— start of Exercise materials —
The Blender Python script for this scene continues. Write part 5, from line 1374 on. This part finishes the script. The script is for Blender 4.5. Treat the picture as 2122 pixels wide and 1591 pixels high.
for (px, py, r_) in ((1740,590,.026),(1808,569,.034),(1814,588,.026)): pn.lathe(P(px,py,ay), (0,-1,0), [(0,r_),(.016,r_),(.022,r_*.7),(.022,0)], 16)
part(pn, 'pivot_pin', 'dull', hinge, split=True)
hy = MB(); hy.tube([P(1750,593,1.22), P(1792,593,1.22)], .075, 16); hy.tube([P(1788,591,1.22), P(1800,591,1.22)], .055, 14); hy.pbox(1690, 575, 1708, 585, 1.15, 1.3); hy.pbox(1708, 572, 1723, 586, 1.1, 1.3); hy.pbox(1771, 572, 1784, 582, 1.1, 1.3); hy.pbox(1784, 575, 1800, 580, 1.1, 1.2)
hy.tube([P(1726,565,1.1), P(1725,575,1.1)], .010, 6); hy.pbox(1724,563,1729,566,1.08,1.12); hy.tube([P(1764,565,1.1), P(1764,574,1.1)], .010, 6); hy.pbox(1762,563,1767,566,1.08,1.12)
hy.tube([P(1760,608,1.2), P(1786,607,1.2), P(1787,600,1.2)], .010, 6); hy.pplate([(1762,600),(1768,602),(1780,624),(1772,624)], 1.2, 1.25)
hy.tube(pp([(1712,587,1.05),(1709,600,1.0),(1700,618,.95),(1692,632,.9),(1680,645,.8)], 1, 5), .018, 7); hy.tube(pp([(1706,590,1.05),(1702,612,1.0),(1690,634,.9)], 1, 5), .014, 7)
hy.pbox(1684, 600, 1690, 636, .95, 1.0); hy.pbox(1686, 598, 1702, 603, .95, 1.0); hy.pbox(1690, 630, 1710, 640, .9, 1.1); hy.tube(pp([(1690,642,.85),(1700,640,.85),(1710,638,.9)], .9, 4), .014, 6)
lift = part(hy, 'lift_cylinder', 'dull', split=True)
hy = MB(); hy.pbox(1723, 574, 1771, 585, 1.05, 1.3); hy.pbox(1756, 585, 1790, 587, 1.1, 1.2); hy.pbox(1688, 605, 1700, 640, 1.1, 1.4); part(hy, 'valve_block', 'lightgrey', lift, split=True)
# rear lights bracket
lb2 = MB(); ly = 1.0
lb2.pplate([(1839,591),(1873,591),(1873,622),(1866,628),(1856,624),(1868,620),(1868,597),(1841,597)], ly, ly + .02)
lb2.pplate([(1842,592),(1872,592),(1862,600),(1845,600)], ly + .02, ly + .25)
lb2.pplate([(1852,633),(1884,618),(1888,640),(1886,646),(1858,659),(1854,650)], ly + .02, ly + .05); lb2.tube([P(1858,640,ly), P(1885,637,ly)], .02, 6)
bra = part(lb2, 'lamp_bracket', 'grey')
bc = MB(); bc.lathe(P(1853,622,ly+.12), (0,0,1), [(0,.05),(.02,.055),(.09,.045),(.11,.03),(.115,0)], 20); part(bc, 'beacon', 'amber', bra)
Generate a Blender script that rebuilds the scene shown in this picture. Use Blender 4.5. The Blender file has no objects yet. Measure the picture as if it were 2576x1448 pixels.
— end of Exercise materials —
▶ _Exercise task_
Extract the data in full. Keep it word for word.

▶ _Written solution_
The Blender Python script for this scene continues. Write part 5, from line 1374 on. This part finishes the script. The script is for Blender 4.5. Treat the picture as 2122 pixels wide and 1591 pixels high.
for (px, py, r_) in ((1740,590,.026),(1808,569,.034),(1814,588,.026)): pn.lathe(P(px,py,ay), (0,-1,0), [(0,r_),(.016,r_),(.022,r_*.7),(.022,0)], 16)
part(pn, 'pivot_pin', 'dull', hinge, split=True)
hy = MB(); hy.tube([P(1750,593,1.22), P(1792,593,1.22)], .075, 16); hy.tube([P(1788,591,1.22), P(1800,591,1.22)], .055, 14); hy.pbox(1690, 575, 1708, 585, 1.15, 1.3); hy.pbox(1708, 572, 1723, 586, 1.1, 1.3); hy.pbox(1771, 572, 1784, 582, 1.1, 1.3); hy.pbox(1784, 575, 1800, 580, 1.1, 1.2)
hy.tube([P(1726,565,1.1), P(1725,575,1.1)], .010, 6); hy.pbox(1724,563,1729,566,1.08,1.12); hy.tube([P(1764,565,1.1), P(1764,574,1.1)], .010, 6); hy.pbox(1762,563,1767,566,1.08,1.12)
hy.tube([P(1760,608,1.2), P(1786,607,1.2), P(1787,600,1.2)], .010, 6); hy.pplate([(1762,600),(1768,602),(1780,624),(1772,624)], 1.2, 1.25)
hy.tube(pp([(1712,587,1.05),(1709,600,1.0),(1700,618,.95),(1692,632,.9),(1680,645,.8)], 1, 5), .018, 7); hy.tube(pp([(1706,590,1.05),(1702,612,1.0),(1690,634,.9)], 1, 5), .014, 7)
hy.pbox(1684, 600, 1690, 636, .95, 1.0); hy.pbox(1686, 598, 1702, 603, .95, 1.0); hy.pbox(1690, 630, 1710, 640, .9, 1.1); hy.tube(pp([(1690,642,.85),(1700,640,.85),(1710,638,.9)], .9, 4), .014, 6)
lift = part(hy, 'lift_cylinder', 'dull', split=True)
hy = MB(); hy.pbox(1723, 574, 1771, 585, 1.05, 1.3); hy.pbox(1756, 585, 1790, 587, 1.1, 1.2); hy.pbox(1688, 605, 1700, 640, 1.1, 1.4); part(hy, 'valve_block', 'lightgrey', lift, split=True)
# rear lights bracket
lb2 = MB(); ly = 1.0
lb2.pplate([(1839,591),(1873,591),(1873,622),(1866,628),(1856,624),(1868,620),(1868,597),(1841,597)], ly, ly + .02)
lb2.pplate([(1842,592),(1872,592),(1862,600),(1845,600)], ly + .02, ly + .25)
lb2.pplate([(1852,633),(1884,618),(1888,640),(1886,646),(1858,659),(1854,650)], ly + .02, ly + .05); lb2.tube([P(1858,640,ly), P(1885,637,ly)], .02, 6)
bra = part(lb2, 'lamp_bracket', 'grey')
bc = MB(); bc.lathe(P(1853,622,ly+.12), (0,0,1), [(0,.05),(.02,.055),(.09,.045),(.11,.03),(.115,0)], 20); part(bc, 'beacon', 'amber', bra)
Generate a Blender script that rebuilds the scene shown in this picture. Use Blender 4.5. The Blender file has no objects yet. Measure the picture as if it were 2576x1448 pixels.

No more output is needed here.